I'm more of an old school guy myself (though I do like 5E, big surprise). The characterization of my viewpoint in this thread is pretty accurate. I have more fun playing and running AD&D 2 and BECMI than 3/4E though I couldn't really articulate why. I mean I can tell you why I hate WBL and PC/Monster transparency and feats, but any one of you could come up with a dozen reasons why these make the game better and you probably wouldn't be wrong. Mostly, I like these games because they were what I played when I was 14 and was having the most fun with D&D and that's the whole story. So guilty as charged I guess.
The most dangerous game is man. The most entertaining game is Broadway Puppy Ball. The most weird game is Esoteric Bear.
Mechalich
Knight-Baron
Posts: 696
Joined: Wed Nov 04, 2015 3:16 am

Post by Mechalich »

Hiram McDaniels wrote:Mundane skills are kind of a low-level concept. It feels like the rogue's Open Locks % only matters the first few levels. Hercules and Rand Al'Thor and Harry Dresden don't really give a fuck about a locked door. Why have a complicated subsystem for something that's not even going to matter after level 5?
Except people like to play at low levels. Many campaigns will never leave them, and the kind of Tolkien-esque wandering around the wilderness hunting orcs adventuring people expect from fantasy games is a low-level sort of thing.

AD&D actually posited the nature of gameplay changed when you transitioned into the high levels via is complex stronghold-based subsystems (at least initially, plenty of later modules kind of ignored that) and this is something you actually see in certain kinds of epic fantasy storytelling: Rand Al'Thor, as mentioned, is actually a really good example. He spends the first three books as a more or less wandering adventurer, and then at the end of book three transitions into epic ruler mode and his interactions with the world (and those of his nominal party members) change completely in scope.
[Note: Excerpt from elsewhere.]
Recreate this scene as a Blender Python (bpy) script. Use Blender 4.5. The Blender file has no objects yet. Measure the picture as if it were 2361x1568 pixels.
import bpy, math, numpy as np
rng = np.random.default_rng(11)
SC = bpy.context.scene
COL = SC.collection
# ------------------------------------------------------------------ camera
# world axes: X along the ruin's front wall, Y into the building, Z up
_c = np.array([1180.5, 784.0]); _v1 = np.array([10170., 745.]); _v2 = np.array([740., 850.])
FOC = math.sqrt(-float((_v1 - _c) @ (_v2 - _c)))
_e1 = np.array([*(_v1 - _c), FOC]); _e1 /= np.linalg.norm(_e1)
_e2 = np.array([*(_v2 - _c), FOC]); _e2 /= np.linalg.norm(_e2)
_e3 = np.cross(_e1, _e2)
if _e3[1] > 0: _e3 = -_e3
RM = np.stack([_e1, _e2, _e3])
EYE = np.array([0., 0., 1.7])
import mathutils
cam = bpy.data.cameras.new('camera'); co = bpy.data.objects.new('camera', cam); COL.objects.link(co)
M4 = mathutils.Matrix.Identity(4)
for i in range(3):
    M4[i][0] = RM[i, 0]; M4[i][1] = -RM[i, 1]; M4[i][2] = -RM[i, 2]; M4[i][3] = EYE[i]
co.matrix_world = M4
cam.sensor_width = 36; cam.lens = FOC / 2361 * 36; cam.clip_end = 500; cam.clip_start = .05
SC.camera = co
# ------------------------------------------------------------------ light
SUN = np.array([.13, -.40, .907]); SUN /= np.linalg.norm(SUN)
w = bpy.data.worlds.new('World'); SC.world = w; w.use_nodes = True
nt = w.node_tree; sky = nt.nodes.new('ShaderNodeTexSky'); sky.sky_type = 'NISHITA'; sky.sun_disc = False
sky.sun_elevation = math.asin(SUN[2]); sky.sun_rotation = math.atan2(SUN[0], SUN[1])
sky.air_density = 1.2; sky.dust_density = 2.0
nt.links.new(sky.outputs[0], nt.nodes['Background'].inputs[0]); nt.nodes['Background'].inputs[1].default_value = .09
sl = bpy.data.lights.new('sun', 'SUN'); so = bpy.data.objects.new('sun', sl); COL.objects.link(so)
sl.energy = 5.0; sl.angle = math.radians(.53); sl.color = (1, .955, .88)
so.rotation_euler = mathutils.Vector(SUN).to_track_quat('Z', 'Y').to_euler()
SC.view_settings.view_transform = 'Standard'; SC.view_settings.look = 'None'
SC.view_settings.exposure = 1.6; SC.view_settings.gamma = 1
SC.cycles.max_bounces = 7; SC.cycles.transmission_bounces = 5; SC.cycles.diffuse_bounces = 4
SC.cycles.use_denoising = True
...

He can and does occasionally run off with a small group on adventurers, but the amount of his time spent on said actions has dropped away massively.

So yes, I suspect you don't really need a skill system once you've transitioned into fantasy superheroes mode and mundane obstacles are beneath your characters, but you definitely need one before you reach that point. The solution to that is probably to have completely different games for low-power and high-power play even in the same world, but that doesn't seem like an easy sell.